Кто была эта бедная женщина? Сколько родственников и близких ей людей погубили чекисты? Сколько мук выпало на ее долю? Благословила нас страдалица на продолжение нелегкого пути, и мы оба унесли в своем сердце ее чудный образ в рубище.

Много раз в своей жизни получал я благословение священников. Но благословение этой маленькой замученной женщины на неизвестном затерянном полустанке сравнимо для меня по значению и силе с благословением самого папы Римского, которое снизошло на меня во время пребывания в Вечном городе.

Песчанлаг — Степлаг

Подготовку к третьей мировой войне Сталин, по своему обыкновению, проводил под лозунгом «укрепления тыла». К усиленным посадкам по старым спискам прибавились массовые аресты евреев, проводимые под лозунгом борьбы с «безродным космополитизмом»; биологов, именовавшихся «вейсманистами-морганистами»; бывших зэков, которые к тому времени уже вышли из заключения; тех, кто имел хоть отдаленное отношение к оппозициям… Всех заключенных, кто мог вызывать опасения, в первую очередь бывших вояк, по замыслу параноика, боявшегося своей тени, сосредоточили в спецлагерях или, как их иначе называли, особлагах. В них проводился режим, утвержденный в сорок третьем для каторжан. Поэтому их всех передали в особлаги. Власть лишний раз доказала свое беззаконие и произвол, поскольку осужденных к содержанию в лагерях (ИТЛ) запросто перевели в разряд каторжников. Особлаги были организованы в 1948 году, и им были присвоены кодовые клички: на Воркуте — Речлаг, на Колыме — Берлаг, в Тайшете — Озерлаг, в Мордовии — Дубровлаг, в Казахстане — Песчанлаг и Степлаг. Экибастуз, куда нас привезли, входил попеременно в последние два особлага.

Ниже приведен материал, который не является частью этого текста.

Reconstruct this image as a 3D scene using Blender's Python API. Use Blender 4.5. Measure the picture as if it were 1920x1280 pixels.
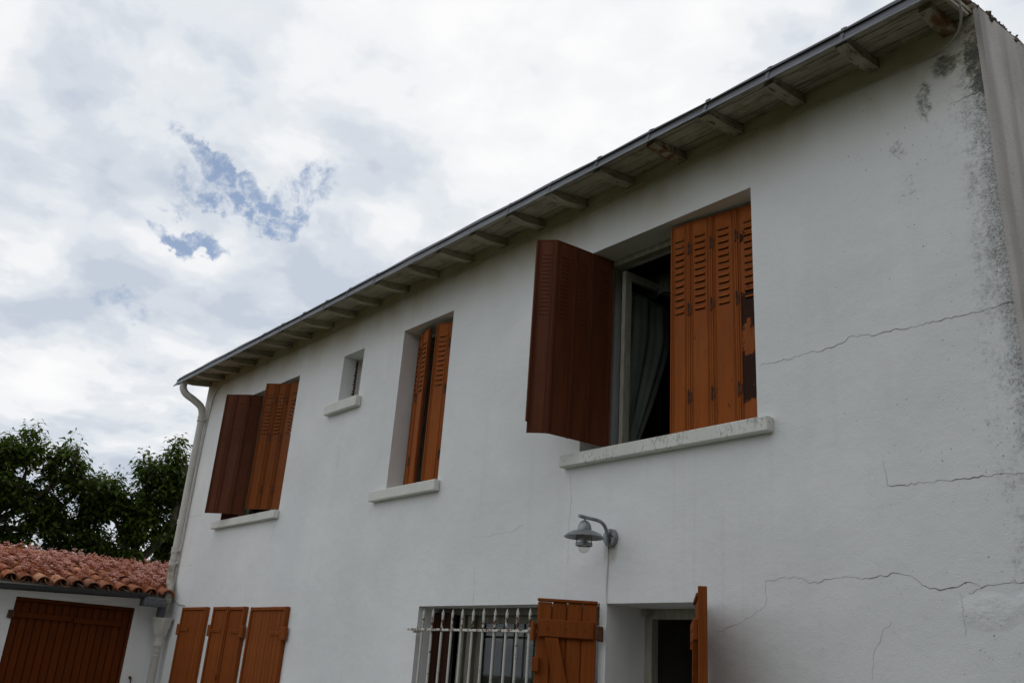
import bpy, math, random
import numpy as np
from mathutils import Matrix, Vector

# ------------------------------------------------------------------ reset
for o in list(bpy.data.objects): bpy.data.objects.remove(o)
scene = bpy.context.scene
COL = scene.collection
R = math.radians

# ------------------------------------------------------------------ camera
cam_d = bpy.data.cameras.new('camera'); cam = bpy.data.objects.new('camera', cam_d); COL.objects.link(cam)
def camera_matrix(loc, yaw, pitch, roll):
    a, b, g = R(yaw), R(pitch), R(roll)
    fwd = Vector((math.sin(a)*math.cos(b), math.cos(a)*math.cos(b), math.sin(b)))
    right = Vector((math.cos(a), -math.sin(a), 0)); down = fwd.cross(right)
    r2 = right*math.cos(g) + down*math.sin(g); d2 = -right*math.sin(g) + down*math.cos(g)
    m = Matrix.Identity(4)
    for i in range(3): m[i][0] = r2[i]; m[i][1] = -d2[i]; m[i][2] = -fwd[i]; m[i][3] = loc[i]
    return m
cam.matrix_world = camera_matrix((0, -4.2, 1.62), -51.057, 20.541, -4.142)
cam_d.sensor_width = 36; cam_d.lens = 31.2; cam_d.clip_start = .05; cam_d.clip_end = 3000
scene.camera = cam

# ------------------------------------------------------------------ world: cloudy sky
SUN_EL, SUN_AZ = R(58), R(-20)        # azimuth measured from +Y towards +X
world = bpy.data.worlds.new('World'); scene.world = world; world.use_nodes = True
def build_world():
    nt = world.node_tree; nt.nodes.clear(); N = nt.nodes.new; L = nt.links.new
    out = N('ShaderNodeOutputWorld'); bg = N('ShaderNodeBackground'); bg.inputs[1].default_value = .1
    L(bg.outputs[0], out.inputs[0])
    sky = N('ShaderNodeTexSky'); sky.sky_type = 'NISHITA'; sky.sun_disc = False
    sky.sun_elevation = SUN_EL; sky.sun_rotation = SUN_AZ; sky.air_density = 1.0; sky.dust_density = .6
    tc = N('ShaderNodeTexCoord')
    def math_(op, a, b=None, clamp=False):
        n = N('ShaderNodeMath'); n.operation = op; n.use_clamp = clamp
        for i, v in enumerate((a, b)):
            if v is None: continue
            if hasattr(v, 'links'): L(v, n.inputs[i])
            else: n.inputs[i].default_value = v
        return n.outputs[0]
    def vmath(op, a, b):
        n = N('ShaderNodeVectorMath'); n.operation = op.rstrip('_')
        if op == 'SCALE_': L(a, n.inputs[0]); n.inputs['Scale'].default_value = b; return n.outputs[0]
        for i, v in enumerate((a, b)):
            if hasattr(v, 'links'): L(v, n.inputs[i])
            else: n.inputs[i].default_value = v
        return n.outputs['Value'] if op in ('DOT_PRODUCT', 'LENGTH') else n.outputs[0]
    def mrange(v, a, b, c=0., d=1., smooth=True):
        n = N('ShaderNodeMapRange'); n.interpolation_type = 'SMOOTHSTEP' if smooth else 'LINEAR'
        L(v, n.inputs[0])
        for i, x in enumerate((a, b, c, d)): n.inputs[i+1].default_value = x
        return n.outputs[0]
    def noise(vec, scale, detail=6, rough=.55, dist=0., off=(0, 0, 0)):
        m = N('ShaderNodeMapping'); m.inputs[1].default_value = off; L(vec, m.inputs[0])
        n = N('ShaderNodeTexNoise'); n.inputs['Scale'].default_value = scale; n.inputs['Detail'].default_value = detail
        n.inputs['Roughness'].default_value = rough; n.inputs['Distortion'].default_value = dist
        L(m.outputs[0], n.inputs['Vector']); return n.outputs[0]
    d = tc.outputs['Generated']
    sep = N('ShaderNodeSeparateXYZ'); L(d, sep.inputs[0])
    z = math_('MAXIMUM', sep.outputs[2], 0.0); zz = math_('ADD', z, .22)
    cx = math_('DIVIDE', sep.outputs[0], zz); cy = math_('DIVIDE', sep.outputs[1], zz)
    comb = N('ShaderNodeCombineXYZ'); L(cx, comb.inputs[0]); L(cy, comb.inputs[1])
    p = comb.outputs[0]
    wn = N('ShaderNodeTexNoise'); wn.inputs['Scale'].default_value = 3.2; wn.inputs['Detail'].default_value = 4; L(p, wn.inputs['Vector'])
    wv = vmath('SCALE_', vmath('SUBTRACT', wn.outputs[1], (.5, .5, .5)), .13)
    pw = vmath('ADD', p, wv)
    big = noise(pw, 1.5, 3, .5, 0, (3.1, 1.7, 0))
    mid = noise(pw, 4.6, 5, .48, 0, (7.7, 2.2, 4))
    fine = noise(pw, 12, 7, .58, 0, (1.2, 9.1, 2))
    puff = math_('SUBTRACT', 1., math_('MULTIPLY', math_('ABSOLUTE', math_('SUBTRACT', noise(pw, 7.5, 6, .5, 0, (5.2, 3.1, 6)), .5)), 4.))
    # shading of the cloud deck: broad thick and thin parts, billows, wisps
    s = math_('ADD', math_('MULTIPLY', big, .52), math_('ADD', math_('MULTIPLY', mid, .56), math_('MULTIPLY', fine, .17)))
    s = math_('ADD', s, math_('MULTIPLY', puff, .035))
    s = math_('ADD', s, mrange(z, .10, .66, -.185, -.075))       # the deck is thicker to look through low down
    cr = N('ShaderNodeValToRGB'); cr.color_ramp.interpolation = 'EASE'; L(s, cr.inputs[0])
    e = cr.color_ramp.elements
    e[0].position = .40; e[0].color = (.56, .62, .71, 1); e[1].position = .68; e[1].color = (.975, .975, .98, 1)
    for pos, c in ((.46, (.66, .71, .78)), (.52, (.78, .815, .86)), (.58, (.895, .91, .93))):
        q = e.new(pos); q.color = (*c, 1)
    ramp = N('ShaderNodeMix'); ramp.data_type = 'RGBA'; ramp.blend_type = 'MULTIPLY'; ramp.inputs[0].default_value = 1
    L(cr.outputs[0], ramp.inputs[6]); ramp.inputs[7].default_value = (10, 10, 10, 1); ramp.clamp_result = False
    # gaps where the blue shows
    gn = N('ShaderNodeTexNoise'); gn.inputs['Scale'].default_value = 16; gn.inputs['Detail'].default_value = 8; gn.inputs['Roughness'].default_value = .62; L(d, gn.inputs['Vector'])
    dg = vmath('ADD', d, vmath('SCALE_', vmath('SUBTRACT', gn.outputs[1], (.5, .5, .5)), .11))
    def gap(c, e1, r1, r2):
        c = Vector(c).normalized(); e1 = Vector(e1); e1 = (e1 - c*e1.dot(c)).normalized(); e2 = c.cross(e1)
        u = math_('DIVIDE', vmath('DOT_PRODUCT', dg, tuple(e1)), r1); v = math_('DIVIDE', vmath('DOT_PRODUCT', dg, tuple(e2)), r2)
        rr = math_('ADD', math_('MULTIPLY', u, u), math_('MULTIPLY', v, v))
        front = math_('GREATER_THAN', vmath('DOT_PRODUCT', d, tuple(c)), 0.)
        return math_('MULTIPLY', mrange(rr, 0, 1.0, 1, 0), front)
    E1 = (.40, .74, -.04)
    g = gap((-.838, .312, .448), E1, .100, .026)
    for c_, e_, ra, rb, k_ in (((-.840, .268, .484), (.40, .74, -.50), .080, .018, .75), ((-.805, .345, .482), (.40, .74, .9), .050, .034, .65), ((-.845, .262, .462), E1, .05, .025, .55),
                               ((-.874, .268, .404), (.40, .74, -.3), .050, .015, .75), ((-.918, .228, .328), E1, .05, .018, .5)):
        g = math_('MAXIMUM', g, math_('MULTIPLY', gap(c_, e_, ra, rb), k_))
    hw = N('ShaderNodeTexNoise'); hw.inputs['Scale'].default_value = 14; hw.inputs['Detail'].default_value = 5; L(d, hw.inputs['Vector'])
    dw = vmath('ADD', d, vmath('SCALE_', vmath('SUBTRACT', hw.outputs[1], (.5, .5, .5)), .05))
    hn = noise(dw, 34, 9, .64, 0, (2.0, 5.3, 1))
    far = mrange(noise(p, .9, 3, .5, 0, (11, 4, 7)), .64, .74, 0, .8)      # the odd opening elsewhere
    gm_ = math_('MAXIMUM', g, far)
    holem = mrange(math_('MULTIPLY', gm_, mrange(hn, .32, .64, .10, 1.5, False)), .14, .95, 0, .95)
    mix = N('ShaderNodeMix'); mix.data_type = 'RGBA'; L(holem, mix.inputs[0])
    L(ramp.outputs[2], mix.inputs[6])
    sk = N('ShaderNodeMix'); sk.data_type = 'RGBA'; sk.inputs[0].default_value = .10
    L(sky.outputs[0], sk.inputs[6]); sk.inputs[7].default_value = (8.5, 9.1, 9.8, 1)
    L(sk.outputs[2], mix.inputs[7])
    L(mix.outputs[2], bg.inputs[0])
build_world()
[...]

В конце августа 1950 года наш этап из Павлодарской тюрьмы был передан в руки конвоя Песчаного лагеря. Много конвоиров видел я до этого, но о таких бандитах приходилось только слышать. Правда, состав заключенных тоже был боевой и за ответом в карман не лезли. Среди западников, как мы называли украинцев из западных областей, многие носили кресты на шее и мы заранее договорились, как отвечать конвою. Обыскивающий меня схватился лапой за шнурок, на котором висел нательный крестик, но не рванул, а вопросительно глянул мне в глаза. Я был в его власти больше, чем кто-либо, так как он мог отобрать мои записки. Поэтому без крика, но очень твердо, я заявил, что не сдвинусь с места. Наученный прежними этапами, он не осмелился доставить себе садистского удовольствия сорвать крест.

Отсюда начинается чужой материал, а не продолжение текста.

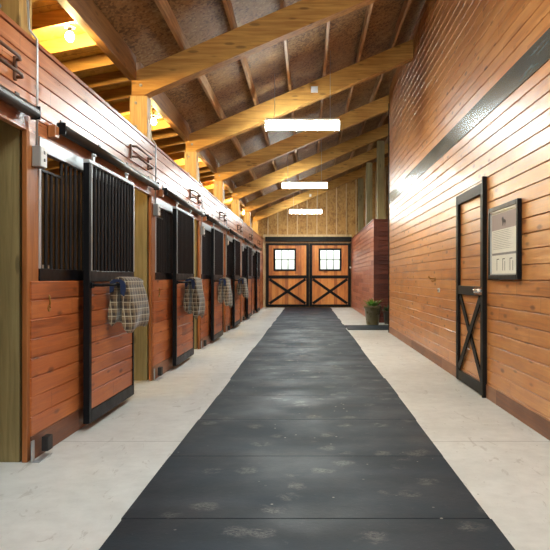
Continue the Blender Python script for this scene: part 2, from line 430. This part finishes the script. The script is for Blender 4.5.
# ------------------------------------------------------------------ end doors
def end_door(x0, x1, win, n, left):
    d = empty('door_%d' % n, ((x0+x1)/2, YE-.03, 0), kind='structure')
    cx = (x0+x1)/2; X0, X1 = x0-cx, x1-cx; a, b2 = win[0]-cx, win[1]-cx
    t, s_, lo = 2.66, .12, .03
    p = MB()
    for (u0, u1, v0, v1) in ((X0+.02, X1-.02, lo, wz0), (X0+.02, X1-.02, wz1, t), (X0+.02, a, wz0, wz1), (b2, X1-.02, wz0, wz1)):
        p.box(u0, u1, .0, .03, v0, v1)
    p.build('board_panel', m_doorwood, d)
    f = MB()
    f.box(X0, X0+s_, -.025, 0, lo, t).box(X1-s_, X1, -.025, 0, lo, t)
    f.box(X0+s_, X1-s_, -.025, 0, lo, lo+.10).box(X0+s_, X1-s_, -.025, 0, t-.09, t).box(X0+s_, X1-s_, -.025, 0, 1.20, 1.33)
    f.build('door_frame', m_blackwood, d, .004)
    def brace(xa, za, xb, zb, y0, y1, name):
        L = math.hypot(xb-xa, zb-za); an = math.atan2(zb-za, xb-xa)
        m = Matrix.Translation(((xa+xb)/2, 0, (za+zb)/2)) @ Matrix.Rotation(-an, 4, 'Y')
        MB().box(-L/2, L/2, y0, y1, -.055, .055, m).build(name, m_blackwood, d, .003)
    brace(X0+s_+.03, .17, X1-s_-.03, 1.17, -.022, -.001, 'cross_brace')
    brace(X0+s_+.03, 1.17, X1-s_-.03, .17, -.040, -.023, 'cross_brace')
    wf = MB(); fw = .055
    wf.box(a-.02, a+fw, -.03, .045, wz0-.02, wz1+.02).box(b2-fw, b2+.02, -.03, .045, wz0-.02, wz1+.02)
    wf.box(a+fw, b2-fw, -.03, .045, wz0-.02, wz0+fw).box(a+fw, b2-fw, -.03, .045, wz1-fw, wz1+.02)
    wo = wf.build('window_frame', m_blackwood, d)
    mu = MB(); W = (b2-a-2*fw)
    for i in (1, 2): mu.box(a+fw+W*i/3-.017, a+fw+W*i/3+.017, -.012, .028, wz0+fw, wz1-fw)
    zc = (wz0+wz1)/2; 
    for i in range(3): mu.box(a+fw+W*i/3+.017*(i>0), a+fw+W*(i+1)/3-.017*(i<2), -.012, .028, zc-.017, zc+.017)
    mu.build('muntins', m_blackwood, wo)
    MB().box(a+fw, b2-fw, .030, .036, wz0+fw, wz1-fw).build('pane', m_glass, wo)
    hx = X1-.06 if left else X0+.06
    h = MB().tube([(hx, -.026, 1.02), (hx, -.065, 1.05), (hx, -.065, 1.17), (hx, -.026, 1.19)], .009)
    h.build('handle', m_black, d)
    return d
end_door(-1.74, .045, wins[0], 1, True)
end_door(.055, 1.77, wins[1], 2, False)
# latch box on the right of the end doors
lb = MB().box(1.72, 1.785, YE-.10, YE-.06, 1.62, 1.70).build('door_stop_plate', m_white)
tag(lb, 'small white plate at the right edge of the far barn doors', 'plate')

# ------------------------------------------------------------------ posts and roof timbers
def post_set(k, y):
    right = y > YR1-.5
    return
lab_l = ['out of the near end', 'beside the nearest stall opening', 'between first and second stall fronts', 'between second and third stall fronts',
         'between third and fourth stall fronts', 'between fourth and fifth stall fronts', 'between fifth and sixth stall fronts', 'nearest the far doors']
P0 = empty('timber_post', (-2.015, PY[0]+.1, 0))
MB().box(-.105, .105, -.1, .1, 0, HW-.1).build('lower_post', m_post_olive, P0, .004)  # one post in two tones, its change of light painted in
MB().box(-.105, .105, -.1, .1, HW-.1, 3.385).build('upper_post', m_post, P0, .004)
for dz in (3.30, 3.02, 2.90):
    MB().tube([(.0-.03, -.101, dz), (-.03, -.125, dz)], .014, 6).tube([(-.03, -.101, dz), (-.03, -.107, dz)], .017, 12).build('bolt', m_grey, P0)
for k in range(8):
    P = P0 if k == 0 else copy_tree(P0)
    P.location = (-2.015, PY[k]+.1, 0)
    tag(P, ('square timber post at the stall row, ' + lab_l[k]), 'post', 'timber posts along the stall row')
def right_post(y, which):
    P = empty('timber_post', (2.03, y, 0), 0, which, 'post', 'timber posts above the red partition')
    MB().box(-.10, .10, -.1, .1, HW+.031, zr(1.93)-.01).build('upper_post', m_post_olive, P, .004)
for k, wh in zip((5, 6, 7), ('nearest of the tall dark posts rising behind the red partition', 'middle tall post rising behind the red partition', 'farthest tall post behind the red partition, by the gable')):
    right_post(PY[k]+.2, wh)

RT = .09
for k in range(8):
    y = PY[k]+.1
    x1 = XR-.012 if y < YR1-.3 else XRR-.02
    r = MB(); x0 = -2.10
    r.prism([(x0, zr(x0)), (x0+.06, zr(x0+.06)-.03), (-1.88, zr(-1.88)), (x1, zr(x1)), (x1, zr(x1)+RD-.012), (x0, zr(x0)+RD-.012)], 1, y-RT, y+RT)
    o = empty('roof_rafter', (0, y, 0), 0)
    for v in r.bm.verts: v.co.y -= y
    r.build('beam', m_rafter, o, .004)
    MB().tube([(-1.99, -RT, zr(-1.99)+.13), (-1.99, -RT-.02, zr(-1.99)+.13)], .016, 6).tube([(-1.99, -RT, zr(-1.99)+.13), (-1.99, -RT-.006, zr(-1.99)+.13)], .02, 12).build('bolt', m_grey, o)
    tag(o, 'sloping orange roof beam on the %s post of the stall row' % ORD[k], 'beam', 'sloping roof beams over the aisle')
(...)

Нас погрузили по двадцать пять человек с вещами на трехтонные грузовики, передняя часть которых была отгорожена для трех-четырех конвоиров с автоматами. Грузовики мчались по бездорожью степи. В сумерках и ночью конвой палил в небо из ракетниц. В пути нас выгрузили на оправку: представилась полная возможность разоружить конвой и на машинах доехать обратно до города. Но люди не были подготовлены к такой возможности, а те, кто верховодили, на побег ставку не делали.